8th Pay Commission: When State Employees May See Salary Overhaul, What Fitment Factor To Expect
States may take around 1-3 years to implement the salary hike after the 8th Pay Commission's rollout, an expert said, citing the precedent.

With the central government employees and pensioners set to get a significant pay hike under the 8th Central Pay Commission, the spotlight has now shifted towards those employed by the state governments. There are questions related to whether they will get the same salary or pension hike as the central government employees, and when they can expect arrears.
As per the Centre, the recommendations of the pay commissions are generally implemented after a gap of every 10 years. "Going by this trend, the effect of the 8th Central Pay Commission recommendations would normally be expected from 01.01.2026,” an official release had stated on Oct. 28.
When State Employees Could See Salary Overhaul?
There is no statutory deadline for state governments to adopt the recommendations of the Central Pay Commission, Ramachandran Krishnamoorthy, Director, Payroll Services, Nexdigm, told The Economic Times.
Krishnamoorthy shared that while some states implement the revisions within a six-month to one-year period, others often take one-to-three years to do the same. This is usually because they "constitute their own state pay commissions to assess the fiscal impact and recommend suitable modifications," he added.
In Uttar Pradesh, the term of the 7th Pay Commission effectively ended on Dec. 31, 2025 — same as the term of the Central Pay Commission. This means state employees could be eligible arrears from Jan. 1.
Notably, employees and pensioners get arrears for the total period between the effective date and the actual date of implementation.
However, it is not mandatory for state governments to align their pay commissions with that of the central government. For example, Kerala had constituted 11th Pay Commission for salary revision, while it is the 7th in Karnataka.
What Fitment Factor To Expect
Will state government employees get the same salary revision as compared to their central counterparts? This can't be said for certain.
The revision in salaries and pensions is based on the fitment factor that is determined in relation to inflation.

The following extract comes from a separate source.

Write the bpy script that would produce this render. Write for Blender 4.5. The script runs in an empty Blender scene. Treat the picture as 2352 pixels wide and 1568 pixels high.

Under the 7th Central Pay Commission, the fitment factor was 2.57. This meant that the existing basic wage under the 6th Pay Commission was multiplied by 2.57, or raised by 157%, to determine the new salary that came into effect from Jan. 1, 2016. However, the dearness allowance was reset to zero at the time, leading to a much lower effective pay hike.
While Uttar Pradesh used the same fitment factor, Punjab adopted a multiplication unit of 2.59 for revising salaries under the 6th Pay Commission, which was implemented in the state from Jan. 1, 2016.